The Brand seeks the following objectives/outcomes from a Loyalty Lifecycle Marketing Strategy:

1. Relationship Building – An understanding of its members’ needs and aspirations and greater reciprocal connectivity.

2. Emotional Commitment – Emotional connectivity and advocacy towards the brand.

3. Education – Proficient understanding of the intricacies and merits of the loyalty program and how to best make the most out of the program, the experience with the brand and its partners.

4. Engagement – Relevant and personalized content, monetary offers/incentives that motivate members to grow their transactional relationship with the brand and its partners.

5. Retention – Compelling reasons and incentives in the form of content, offers and motivation to stay loyal to the brand and its partners. Automatically predict, detect, and remedy member decline in engagement and/or attrition.

6. Optimized Velocity – A reasonable and acceptable volume of communication that is considerate of the expectations, needs and tolerances of members.

7. Profitable Sales Growth – Profitable growth of members’ share of wallet and lifetime value, through financially accretive lifecycle campaigns.

Program Members seek the following from a Loyalty Lifecycle Marketing Strategy:

1. Value – Tangible and meaningful monetary value.

2. Simplicity – Easy to understand, engage with and communicate to others.

3. Experience Enriching – A consistently enriched member experience coupled with a heightened level of satisfaction with the brand, along every touch point of the member’s journey.

4. Relevancy – Meaningful, purposeful, and mindful of a member’s life stage, milestones, need states, environment and where they are in their journey with the brand.

5. Convenience – Benefits that engender greater simplicity and ease of experience resulting in a preferred experience with the brand.

6. Confidence – Trust and “peace-of-mind” in the delivery of services at each interaction with the brand and it’s partners.

7. Inspiration – Encouragement, motivation, and assistance to members to reach their personal programmatic (and often goals in life) with the brand.

8. Empathy & Helpfulness – Proactively reinforce that the brand “has its members’ backs” along each step of their journey with the brand.

9. Recognition & Reciprocal Loyalty – Regular acknowledgement of program achievements and recognition of members’ loyalty to the brand.

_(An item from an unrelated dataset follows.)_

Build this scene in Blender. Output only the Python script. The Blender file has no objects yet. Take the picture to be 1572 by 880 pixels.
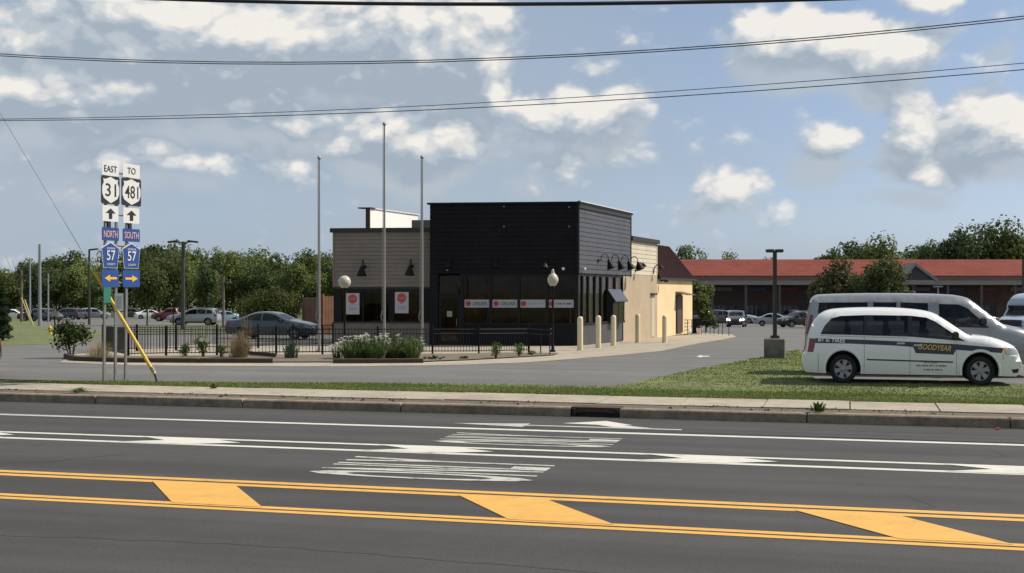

10. Enjoyment – Heightened satisfaction, engagement, comfort, and happiness with each communication.

Some of the most important guiding principles or characteristics to consider when designing an effective Loyalty Lifecycle Marketing Strategy include:

1. Brand-Congruency – In service to and aligned with the brand’s purpose, goals, tone, and personality.

2. Value – Provide tangible and meaningful monetary and/or educational value to members.

3. Motivational – Foster encouragement and inspiration to members to reach their loyalty program goals.

4. Experience Enhancing – Authentically enhance member interactions with the brand across each touch point in the journey with the brand and its partners.

5. Personalized – Meaningful relevance, material to the specific member’s life stage, needs, surrounding environment, solving pain points, unlocking personal aspirations with the program and/or brand proper.

6. Timely – Delivered at the right moment, with the right frequency and with sufficient time to act.

7. Customized – Personalized and curated to individual member’s unique needs, aspirations, and level of engagement with the loyalty program and the brand proper.

8. Engaging – Provokes a familiar or unfamiliar behaviour aimed to encourage members to increase their engagement with the brand.

9. Consistent UX – The UX must be simple to engage with, familiar to navigate, and consistent across channels.

10. Measurable – All marketing communication motions must be easily tracked and measured.

A Loyalty Lifecycle must embody the following design requirements:

1. Brand & Loyalty Integrated – The brand and loyalty program communications need to be orchestrated and harmonized to be distinct and purposefully integrated.

2. Omni-Channel – Capability to deliver communications in all digital channels based on members’ channel preferences.

3. Personalized – Delivery of dynamic content and offers differentially to members in order to optimize member behaviour.

4. Seamless Digital UI & UX – The member experience must be delivered consistently, seamlessly, simply and in an intuitive manner.

5. Automated – The ability to automate campaigns based on actions and inactions of members and deploy behavioural triggers irrespective of communication channels.

6. Contact Controlled – The capability to control the pace and frequency of communications right down to a specific member.

7. Data Driven – Ability to consume and utilize zero, first party, second party (and third-party data) to design personalized campaigns efficiently and expeditiously.

8. Analytically Optimized – Efficiently and effectively utilize data analytics to create relevant messaging based on members’ lifecycle stages and observed behaviours (actions and inactions).

9. Scalability – Progressively and efficiently expand the sophistication of the Lifecyle Marketing Strategy over time.

10. Compliance – Capabilities to comply with existing and emerging privacy regulations.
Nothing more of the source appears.